For the sake of argument, Frank is a very skilled interviewer. Additionally, he knows he can frame his background in such a way that he very likely could land the peach position. Now it is very easy to see all three possible endgames.
Ideal endgame—Frank finds the perfect job suited to his skills.
Predatory endgame—Frank pursues a position beyond the scope of his abilities. Because he’s a gifted interviewer, he’s able to convince the company he is the best choice. Time will reveal this is, in fact, not the case. Thus, Frank will end up tarnishing his reputation, and the company will feel as if they’ve been cheated.
Mutable endgame—Frank makes an honest self-evaluation. He realizes that his dream position at his dream company is simply beyond his skill set at the present time. Thus, he reframes his win-win. He sets aside his pride and applies for the less desirable position. Frank wins because he now works for his dream company. The company wins because they have the perfect guy in the perfect job where Frank will be an asset.

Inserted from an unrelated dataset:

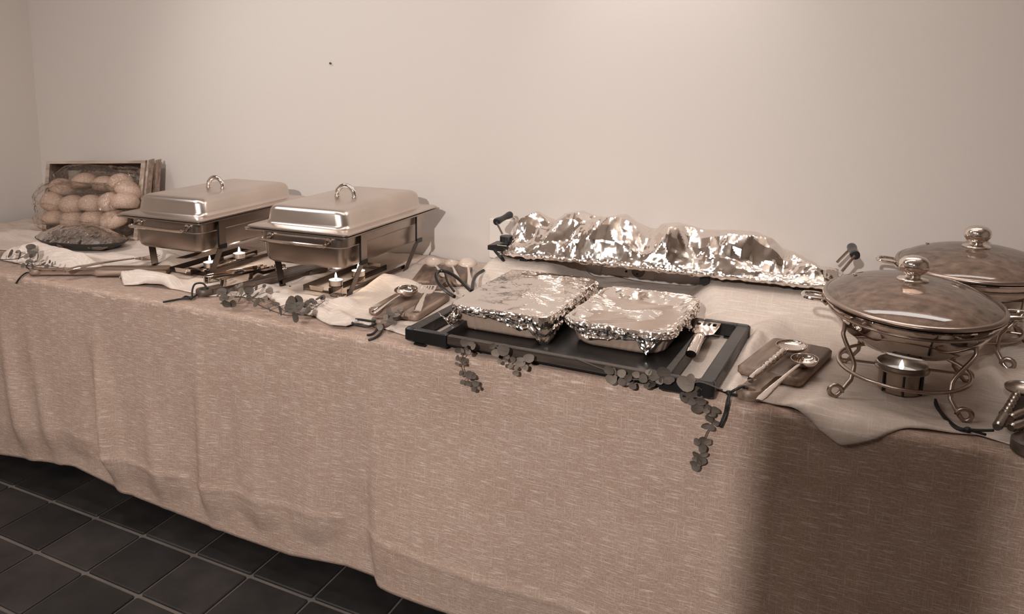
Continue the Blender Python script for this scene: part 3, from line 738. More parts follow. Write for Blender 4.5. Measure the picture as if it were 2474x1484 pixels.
def plate_foil():
    mb = MB(); x0, x1 = .070, 1.005
    big = facets(5, 13, 3); mid = facets(8, 34, 8); sml = facets(13, 90, 20)
    def fn(u, v):
        x = lerp(x0, x1, u); crest = interp(SIL, x) - .004
        edge = min(1, min(u, 1-u)/.05)
        prof = [(0, .640, .846), (.06, .622, .847), (.13, .616, .856), (.20, .622, .862), (.32, .645, lerp(.866, crest, .38)), (.5, .69, lerp(.866, crest, .88)), (.62, .725, crest), (.76, .77, crest-.012), (.9, .83, lerp(.87, crest, .3)), (1, .856, .852)]
        for (a, ya, za), (b, yb, zb) in zip(prof, prof[1:]):
            if v <= b: t = (v-a)/(b-a); y, z = lerp(ya, yb, t), lerp(za, zb, t); break
        env = ss(.16, .45, v)*(1-.6*ss(.62, .8, v))
        X, Y = x-.53, (v-.5)*.24
        z += env*(.034*big(u, v) + .0075*mid(u, v)) + .0022*sml(u, v)*(1-.75*ss(.3, .6, v)); y += env*(.014*big(u+.31, v) + .008*mid(u, v+.2))
        z = min(z, crest + .010)
        rag = .008*noise.noise((x*30, 0, 5)) + .005*noise.noise((x*90, 1, 5))
        if v < .12: z += rag*(1-v/.12)
        fine = .55*(1-ss(.14, .30, v))
        y += fine*(.005*noise.noise((x*42, z*60, 1)) + .0035*noise.noise((x*110, z*130, 3))); z += fine*.003*noise.noise((x*80, v*24, 2))
        if edge < 1:
            z = lerp(.842 + .02*v*(1-v)*4, z, edge); y = lerp(lerp(.66, .82, v), y, ss(0, 1, edge))
            z += .006*noise.noise((u*300, v*30, 7)); x += .006*noise.noise((v*25, u*40, 9))
        y = min(y + .004*noise.noise((x*14, v*8, 4)), .864)
        return (x-ox, y-oy, z-oz)
    mb.grid(fn, 260, 72)
    o = mb.build('foil_wrap', M_foilb, hp, angle=5)
    so = o.modifiers.new('thickness', 'SOLIDIFY'); so.thickness = .0006; so.offset = -1
plate_foil()

# ------------------------------------------------------------------ oval glass-lidded pans on wire stands
def wok(cx, cy, a, b, rot, zr, label, glabel, food=True):
    """oval steel pan with glass lid; zr = height of the lid rim"""
    z0 = .7535; t = empty('lidded_pan', (cx, cy, z0), label, 'chafing pan', 'glass-lidded pans on wire stands', rot); h = zr-z0
    Sc = Matrix.Diagonal((1, b/a, 1, 1))
    pan = MB().lathe([(.001, h-.096), (a*.42, h-.0945), (a*.62, h-.084), (a*.80, h-.060), (a*.91, h-.030), (a*.955, h-.012), (a*1.0, h-.008), (a*1.005, h-.005), (a*.97, h-.004), (a*.94, h-.012), (a*.86, h-.034), (a*.6, h-.074), (.001, h-.083)], 56, M=Sc, c0=False, c1=False).build('pan', M_panst, t, angle=30)
    MB().lathe([(a*.86, h-.030), (a*.7, h-.022), (a*.4, h-.015), (.001, h-.012)], 48, M=Sc, c0=False).build('food', M_food, t)
    lid = MB().lathe([(a*.985, h+.001), (a*.955, h+.006), (a*.86, h+.016), (a*.70, h+.027), (a*.50, h+.0355), (a*.28, h+.0405), (a*.02, h+.042)], 64, M=Sc, c0=False).build('glass_lid', M_glass, t, angle=180)
    MB().lathe([(a*.955, h-.0035), (a*1.0, h-.0035), (a*1.012, h+.000), (a*1.0, h+.0045), (a*.965, h+.005)], 64, M=Sc, c0=False, c1=False).build('lid_rim', M_wire, lid, angle=180)
    kn = MB().lathe([(.027, h+.0405), (.028, h+.043), (.026, h+.0455), (.014, h+.048), (.013, h+.052), (.020, h+.057), (.0262, h+.066), (.0272, h+.073), (.0255, h+.081), (.019, h+.088), (.009, h+.0915), (.0005, h+.092)], 32, c0=True, c1=False)
    kn.build('knob', M_chrome, lid, angle=60)
    MB().lathe([(.004, h+.0), (.0045, h+.002), (.0025, h+.003)], 12, M=Matrix.Translation((-a*.62, b*.28, .0285))).build('steam_vent', M_chrome, lid)
    for s in (-1, 1):
        hd = spline([(s*a*.955, .026, h-.020), (s*(a+.004), .026, h-.012), (s*(a+.026), .025, h-.010), (s*(a+.036), .013, h-.009), (s*(a+.036), -.013, h-.009), (s*(a+.026), -.025, h-.010), (s*(a+.004), -.026, h-.012), (s*a*.955, -.026, h-.020)], 5)
        MB().tube(hd, .0042, 8).build('handle', M_chrome, pan)
    # wire stand: an oval ring, a cross bar, four bent legs ending in curls
    st = MB(); ra, rb, hz = a*.72, b*.66, .050
    oy_ = -.047
    ox_ = -.010; st.tube([(ox_+ra*cos(2*pi*k/48), oy_+rb*sin(2*pi*k/48), hz) for k in range(48)], .0039, 8, closed=True)
    st = st.build('stand_ring', M_wire, t, angle=180)
    for s in (-1, 1): MB().tube([(ox_+s*ra, oy_, hz), (ox_+s*.040, oy_, hz)], .0026, 8).build('cross_bar', M_wire, t)
    MB().tube([(a*.93*cos(2*pi*k/48), b*.93*sin(2*pi*k/48), h-.0245) for k in range(48)], .0026, 6, closed=True).build('support_ring', M_wire, t, angle=180)
    for sx in (-1, 1):
        for sy in (-1, 1):
            fx, fy = {(-1,-1): (-.124,-.147), (1,-1): (.068,-.181), (-1,1): (-.092,.084), (1,1): (.109,.052)}[(sx, sy)]
            tx, ty = {(-1,-1): (-.119,-.086), (1,-1): (.093,-.126), (-1,1): (-.105,.075), (1,1): (.118,.035)}[(sx, sy)]
            def q(k, z): f = max(0, min(1, (k-.97)/.33)); return (lerp(fx, tx, f), lerp(fy, ty, f), z)
            e = Vector((sx, sy*.1, 0)).normalized()
            foot = Vector(q(.98, .0055)); curl = []
            for i in range(11):
                ang = -pi/2 + i/10*1.55*pi
                curl.append(tuple(Vector((foot.x, foot.y, .0)) + e*(.006+.0115*cos(ang)) + Vector((0, 0, .0150+.0115*sin(ang)))))
            T_, F_ = Vector((tx, ty, 0)), Vector((fx, fy, 0)); iw = Vector((-sx, -sy*.25, 0))*.021
            def w(t, k, z): v = T_.lerp(F_, t) + iw*k; return (v.x, v.y, z)
            pts = spline([w(0, 0, h-.020), w(.05, 0, .128), w(.12, 0, .112), w(.5, .95, .072), w(.62, 1.05, .056), w(.80, .9, .036)], 4) + [Vector(p) for p in ([(foot.x, foot.y, .010)] + curl)]
            MB().tube(pts, .0041, 8).build('leg', M_wire, t, angle=180)
    # burner cup hung from the cross bars
    bx = empty('burner_cup', (cx-oy_*sin(rot)+ox_, cy+oy_*cos(rot), z0), glabel, 'burner', 'burner cups under the glass-lidded pans')
    Sb = Matrix.Diagonal((1, 1.18, 1, 1))
    MB().lathe([(.037, .002), (.039, .004), (.040, .046), (.0475, .047), (.048, .050), (.045, .052), (.0445, .058), (.043, .0595), (.0415, .057), (.039, .046), (.037, .030), (.0005, .028)], 40, M=Sb).build('cup', M_steel2, bx, angle=30)
    for k in range(3):
        an = -2.4 + k*.9
        MB().tube([(.0415*cos(an), .0415*sin(an)*1.18, .046), (.0415*cos(an), .0415*sin(an)*1.18, .004)], .0022, 6).build('cage_wire', M_black, bx)
    MB().lathe([(.0385, .036), (.030, .0375), (.0005, .0372)], 28, M=Sb, c0=False).build('fuel_gel', M_wax2, bx)
    MB().lathe([(.0004, .037), (.0035, .041), (.0045, .046), (.003, .053), (.0004, .060)], 12, M=Matrix.Translation((0, .012, 0))).build('flame', M_flame2, bx)
    return t
M_wax2 = emit('lit_fuel', (1, .90, .80, 1), .55); M_flame2 = emit('low_flame', (1, .93, .84, 1), 3)
wok(1.1182, .266, .1560, .217, .076, .9315, 'oval steel pan with steamed glass lid, in front, full in view', 'steel burner cup with lit fuel under the front glass-lidded pan')
wok(1.258, .642, .155, .202, -.10, .942, 'oval steel pan with glass lid, behind the front one and cut by the photo edge', 'steel burner cup under the rear glass-lidded pan')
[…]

Again two likely scenarios will occur.
First, Frank shines in this position and gains valuable experience. Because the company is so impressed, they eventually move him up within the company and into his dream job.
Secondly, Frank shines in his new position. Another, even better company, hires him away. Since Frank didn’t bog himself down in a job that was over his head, he has a strong reputation that will be attractive to other employers. And, if/when he leaves the company, they will be sad to see him go, and no bridges have been burned.
Thus, mutable endgame now has translated into ideal endgame.
As I stated before, the beauty of the HC&HA tenets are that they cross-apply into all relationships. By setting goals, making continual evaluations, and always striving for the win-win, you will see dramatic improvement all round. The reason? Your motives will remain pure, and centered on bettering the other party.